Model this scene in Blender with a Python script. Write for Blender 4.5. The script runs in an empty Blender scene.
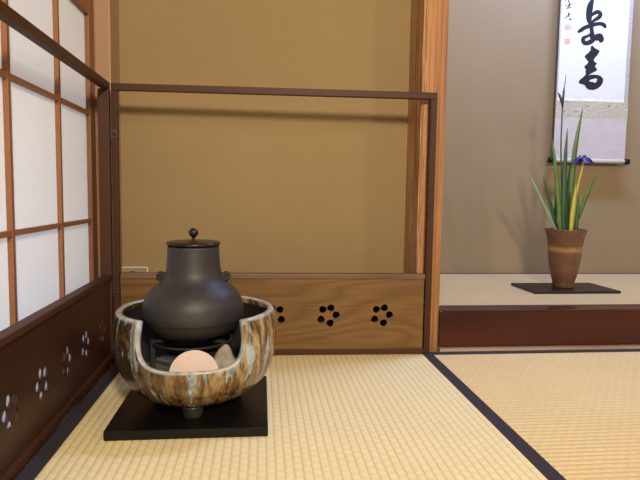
import bpy, bmesh, math, random
from math import sin, cos, pi, radians, sqrt, atan
from mathutils import Vector, Matrix
random.seed(7)
scene = bpy.context.scene
COL = scene.collection

# ------------------------------------------------------------------ helpers
def link(o, parent=None):
    COL.objects.link(o)
    if parent is not None:
        o.parent = parent
    return o

def mesh_obj(name, verts, faces, mat, parent=None, smooth=False, mats=None, fmat=None):
    me = bpy.data.meshes.new(name)
    me.from_pydata([tuple(v) for v in verts], [], faces)
    me.validate(); me.update()
    bm = bmesh.new(); bm.from_mesh(me)
    bmesh.ops.recalc_face_normals(bm, faces=bm.faces)
    bm.to_mesh(me); bm.free()
    if mats:
        for m in mats: me.materials.append(m)
        if fmat:
            for p, i in zip(me.polygons, fmat): p.material_index = i
    else:
        me.materials.append(mat)
    for p in me.polygons: p.use_smooth = smooth
    return link(bpy.data.objects.new(name, me), parent)

def bm_obj(name, bm, mat, parent=None, smooth=False):
    me = bpy.data.meshes.new(name)
    bmesh.ops.recalc_face_normals(bm, faces=bm.faces)
    bm.to_mesh(me); bm.free()
    me.materials.append(mat)
    for p in me.polygons: p.use_smooth = smooth
    return link(bpy.data.objects.new(name, me), parent)

def add_box(bm, x0, x1, y0, y1, z0, z1, bev=0.0):
    r = bmesh.ops.create_cube(bm, size=1.0)
    vs = r['verts']
    for v in vs:
        v.co = Vector(((x0+x1)/2 + v.co.x*(x1-x0), (y0+y1)/2 + v.co.y*(y1-y0), (z0+z1)/2 + v.co.z*(z1-z0)))
    if bev > 0:
        es = list({e for v in vs for e in v.link_edges})
        bmesh.ops.bevel(bm, geom=es, offset=bev, segments=2, affect='EDGES', profile=0.6)

def box(name, x0, x1, y0, y1, z0, z1, mat, parent=None, bev=0.0):
    bm = bmesh.new(); add_box(bm, x0, x1, y0, y1, z0, z1, bev)
    return bm_obj(name, bm, mat, parent)

def lathe(bm, prof, n=64, centre=(0, 0, 0), cap0=True, cap1=True):
    cx, cy, cz = centre
    rings = []
    for r, z in prof:
        rings.append([bm.verts.new((cx + r*cos(2*pi*i/n), cy + r*sin(2*pi*i/n), cz + z)) for i in range(n)])
    for a, b in zip(rings[:-1], rings[1:]):
        for i in range(n):
            bm.faces.new((a[i], a[(i+1) % n], b[(i+1) % n], b[i]))
    if cap0: bm.faces.new(rings[0][::-1])
    if cap1: bm.faces.new(rings[-1])

def tube(bm, pts, radii, n=10):
    pts = [Vector(p) for p in pts]
    if not hasattr(radii, '__len__'): radii = [radii]*len(pts)
    rings = []
    up = Vector((0.13, 0.21, 0.97))
    for i, p in enumerate(pts):
        t = (pts[min(i+1, len(pts)-1)] - pts[max(i-1, 0)]).normalized()
        s = t.cross(up)
        if s.length < 1e-3: s = t.cross(Vector((1, 0, 0)))
        s.normalize(); u = s.cross(t)
        rings.append([bm.verts.new(p + (s*cos(2*pi*k/n) + u*sin(2*pi*k/n))*radii[i]) for k in range(n)])
    for a, b in zip(rings[:-1], rings[1:]):
        for k in range(n):
            bm.faces.new((a[k], a[(k+1) % n], b[(k+1) % n], b[k]))
    bm.faces.new(rings[0][::-1]); bm.faces.new(rings[-1])

def empty(name, loc, label, cat, rotz=0, group=None):
    o = bpy.data.objects.new(name, None); link(o)
    o.location = loc; o.rotation_euler = (0, 0, rotz); o.empty_display_size = .05
    o['label'] = label; o['category'] = cat
    if group: o['group'] = group
    return o

def struct(o, label=None):
    o['kind'] = 'structure'
    if label: o['label'] = label
    return o

def smooth_prof(p, k=6):
    """Catmull-Rom through (r,z) points"""
    out = []
    for i in range(len(p)-1):
        p0 = p[max(i-1, 0)]; p1 = p[i]; p2 = p[i+1]; p3 = p[min(i+2, len(p)-1)]
        for j in range(k):
            t = j/k
            out.append(tuple(.5*((2*p1[a]) + (-p0[a]+p2[a])*t + (2*p0[a]-5*p1[a]+4*p2[a]-p3[a])*t*t
                                 + (-p0[a]+3*p1[a]-3*p2[a]+p3[a])*t**3) for a in range(len(p1))))
    out.append(tuple(p[-1]))
    return out

# ------------------------------------------------------------------ materials
class NT:
    def __init__(s, name):
        s.m = bpy.data.materials.new(name); s.m.use_nodes = True
        s.t = s.m.node_tree; s.b = s.t.nodes['Principled BSDF']; s.out = s.t.nodes['Material Output']
    def n(s, typ, **kw):
        nd = s.t.nodes.new(typ)
        for k, v in kw.items(): setattr(nd, k, v)
        return nd
    def l(s, a, b): s.t.links.new(a, b)
    def math(s, op, a, b=None, c=None, clamp=False):
        nd = s.n('ShaderNodeMath', operation=op, use_clamp=clamp)
        for i, v in enumerate((a, b, c)):
            if v is None: continue
            if isinstance(v, (int, float)): nd.inputs[i].default_value = v
            else: s.l(v, nd.inputs[i])
        return nd.outputs[0]
    def coord(s, scale=(1, 1, 1), rot=(0, 0, 0)):
        tc = s.n('ShaderNodeTexCoord'); mp = s.n('ShaderNodeMapping')
        mp.inputs['Scale'].default_value = scale; mp.inputs['Rotation'].default_value = rot
        s.l(tc.outputs['Object'], mp.inputs[0]); return mp.outputs[0]
    def noise(s, vec, scale, detail=4, rough=.5, dist=0):
        nd = s.n('ShaderNodeTexNoise')
        nd.inputs['Scale'].default_value = scale; nd.inputs['Detail'].default_value = detail
        nd.inputs['Roughness'].default_value = rough; nd.inputs['Distortion'].default_value = dist
        s.l(vec, nd.inputs['Vector']); return nd.outputs['Fac']
    def ramp(s, fac, stops, interp='LINEAR'):
        r = s.n('ShaderNodeValToRGB'); r.color_ramp.interpolation = interp
        e = r.color_ramp.elements
        while len(e) < len(stops): e.new(.5)
        for el, (p, c) in zip(e, stops):
            el.position = p; el.color = (*c, 1) if len(c) == 3 else c
        s.l(fac, r.inputs[0]); return r.outputs['Color']
    def mix(s, fac, a, b, typ='MIX'):
        nd = s.n('ShaderNodeMix', data_type='RGBA', blend_type=typ)
        for sock, v in ((nd.inputs['Factor'], fac), (nd.inputs['A'], a), (nd.inputs['B'], b)):
            if isinstance(v, (int, float)): sock.default_value = v
            elif isinstance(v, tuple): sock.default_value = (*v, 1)
            else: s.l(v, sock)
        return nd.outputs['Result']
    def bump(s, h, strength=.3, dist=.001):
        nd = s.n('ShaderNodeBump'); nd.inputs['Strength'].default_value = strength
        nd.inputs['Distance'].default_value = dist
        s.l(h, nd.inputs['Height']); s.l(nd.outputs[0], s.b.inputs['Normal'])
    def fin(s, color=None, rough=.5, spec=.5, **kw):
        if color is not None:
            if isinstance(color, tuple): s.b.inputs['Base Color'].default_value = (*color, 1)
            else: s.l(color, s.b.inputs['Base Color'])
        s.b.inputs['Roughness'].default_value = rough
        s.b.inputs['Specular IOR Level'].default_value = spec
        for k, v in kw.items(): s.b.inputs[k.replace('_', ' ')].default_value = v
        return s.m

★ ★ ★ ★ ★

» WHAT THE EXERCISE ASKS:
Which lines above contain the word "scene"? Copy each of them.

» SOLUTION FOR THIS TASK:
Model this scene in Blender with a Python script. Write for Blender 4.5. The script runs in an empty Blender scene.
scene = bpy.context.scene
COL = scene.collection